The only way to motivate banks providing and sustaining an equally good – or even better – indirect (API) access than what they offer their customers directly is the following: leave the decision about which one to use to the consumer and their chosen fintech. Leaving it to the banks instead and then hoping for a level playing field by regulating and trying to enforce things like “functionality”, “availability” and “performance” levels of APIs will just create endless arguments and disputes between the parties, make the courts even busier and turn lawyers – not consumers – into the real beneficiaries of PSD2.
Driving competition into Financial Services by banning direct access is like promoting electrical cars without allowing them onto public streets. Imagine where telecoms, electricity and railways competition would be today if incumbents had been allowed to keep their access infrastructure exclusively for themselves and lay new wires, power lines and rail tracks for their competitors to use. Banks can always be a big step ahead if competition is forced to use their (API) back entrance instead of their shiny (online banking) front door.
Some banks will want to provide great APIs to attract many fintechs around them and create a whole ecosystem, similar to what Apple and Google achieved with their app stores. Some others – probably the majority I would guess – will prefer to do nothing and save their money and scarce tech resources for more burning problems. The remaining banks in between will do the minimum to comply and the maximum to hinder the new competition knocking at their front or back door.
The new competitors will want to use APIs if they are good, because it’s easier than automating the direct access, but they will not want to use them if they are not so good, because it would lead to not so good services to their customers, which by the way are also the customers of that bank – not to be forgotten!
In November 2016, the European Commission established a Financial Technology Task Force, with the aim of helping fintech in the EU reach its full potential. The year 2017, we were told, was going to be the “year of fintech” in the EU. Potentially hamstringing EU fintechs with an anti-competitive rule is an odd way of showing it.
What should we be doing?
To really protect consumers, the EU needs to help them understand how to choose the right providers when buying financial services and to safeguard against the use of malicious ones. National authorities should rigorously enforce existing laws on data protection and information security, making an example of any company which fails to meet proper standards either in the collection or use of data. This would do what the misguided EBA ban on “screen scraping” aims to do, but cannot, without harming the growing EU fintech sector.
“Permitted automated direct access” should be recognized as one of the most important enablers for innovation and competition in general, and not just in the financial services industry.
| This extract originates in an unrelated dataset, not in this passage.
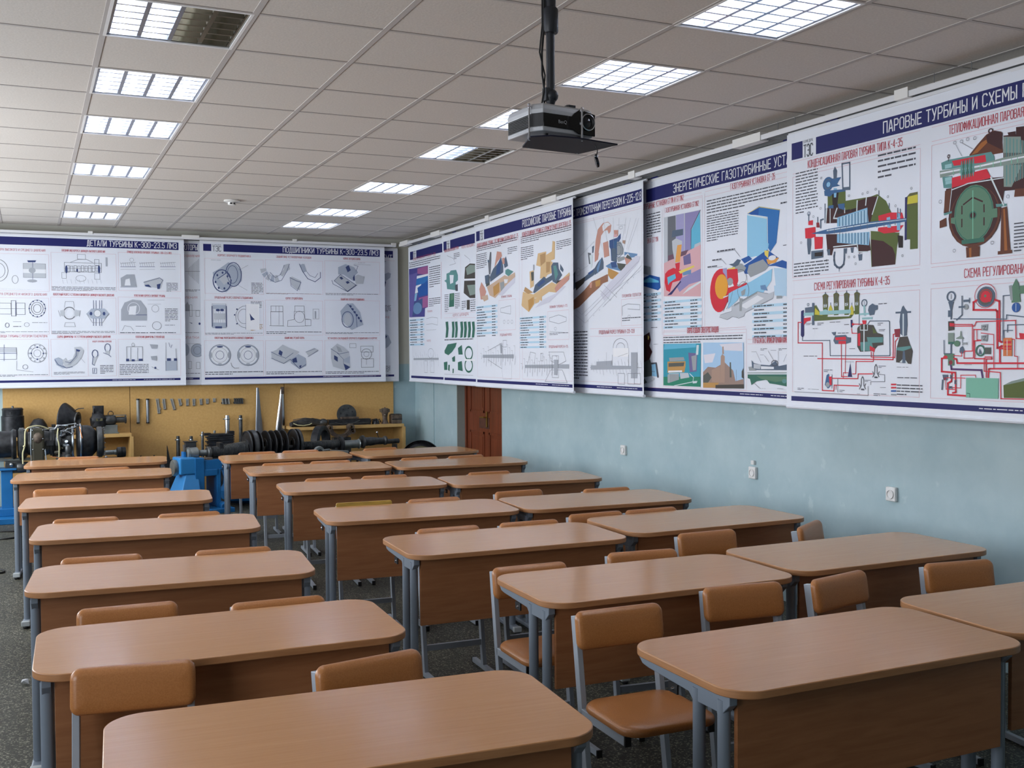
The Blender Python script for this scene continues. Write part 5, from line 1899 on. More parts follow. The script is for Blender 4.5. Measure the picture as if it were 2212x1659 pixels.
["P","ns",[2136,625,2179,597,2150,556]],
["T","k",[2133,914,2233,1009],6],
["T","k",[2125,129,2217,213],5],
["T","k",[2139,1571,2175,1584],1],
["X","r","ВИД",2131,838,2232,24],
["L","p",2,[2140,1598,2290,1588]],
["T","k",[300,300,1900,360],3],
["T","k",[300,900,1900,960],3]]]}'''
# ------------------------------------------------------------------ wall posters on rails
INK = {'b1': (62, 28, 30), 'b2': (34, 24, 26), 'b3': (70, 66, 62), 'b4': (84, 88, 84), 'bk': (150, 128, 118), 'bk2': (168, 140, 124), 'bl': (40, 88, 160), 'bl2': (44, 110, 176), 'bl3': (30, 84, 158), 'bl4': (58, 84, 132),
 'br': (96, 52, 34), 'br2': (160, 96, 44), 'br3': (148, 106, 84), 'cb': (96, 178, 208), 'cb2': (142, 196, 226), 'cb3': (176, 206, 228), 'cr': (108, 78, 96), 'cr2': (196, 170, 148), 'cr3': (208, 178, 134), 'cr4': (176, 142, 100),
 'g': (104, 108, 116), 'g2': (150, 156, 160), 'g3': (130, 146, 138), 'g4': (186, 192, 200), 'g5': (162, 168, 178), 'g6': (168, 178, 194), 'gn': (90, 128, 104), 'gn2': (54, 108, 92), 'gn3': (120, 190, 160), 'gn4': (40, 130, 104),
 'k': (74, 76, 86), 'lb': (130, 180, 212), 'lv': (158, 156, 198), 'lv2': (140, 134, 180), 'lv3': (108, 100, 146), 'lv4': (204, 206, 220), 'n': (30, 34, 98), 'n2': (40, 40, 96), 'ns': (58, 72, 116), 'o': (86, 100, 48), 'o2': (92, 92, 52),
 'or': (210, 120, 70), 'or2': (222, 158, 80), 'or3': (226, 160, 52), 'or4': (186, 142, 82), 'p': (216, 170, 178), 'pk': (212, 168, 174), 'pk2': (196, 146, 132), 'pkv': (156, 92, 142), 'pu': (84, 52, 106), 'r': (186, 70, 84), 're': (206, 40, 58), 'red2': (138, 42, 56),
 'sb': (56, 96, 140), 'sb2': (104, 140, 180), 'sk': (164, 198, 228), 'sk2': (216, 214, 224), 'st': (84, 100, 120), 'tb': (178, 212, 232), 'tl': (48, 148, 170), 'tq': (146, 190, 194), 'tq2': (92, 142, 140), 'tq3': (122, 182, 160),
 'vi': (72, 70, 138), 'vi2': (98, 92, 158), 'w': (232, 234, 238), 'w2': (206, 218, 222), 'w3': (222, 226, 232), 'y': (196, 186, 60), 'y2': (222, 200, 96)}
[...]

Therefore, governments, regulators and competition authorities should embrace it and focus on keeping it secure and efficient, rather than throwing it out with the bathwater.
To be fair, the European Parliament recognises this already, judging by a letter[1] it wrote in October 2016. It’s amazing that the EBA chose to do the opposite, and I can only hope that the parliament will insist and prevail!
Properly nurtured and regulated, European fintech will continue to be a success story: an engine of growth and a job creator, at exactly the time such things are sorely needed. This isn’t the time to put that at risk, particularly not for the sake of excessive legislation that won’t achieve its stated aim.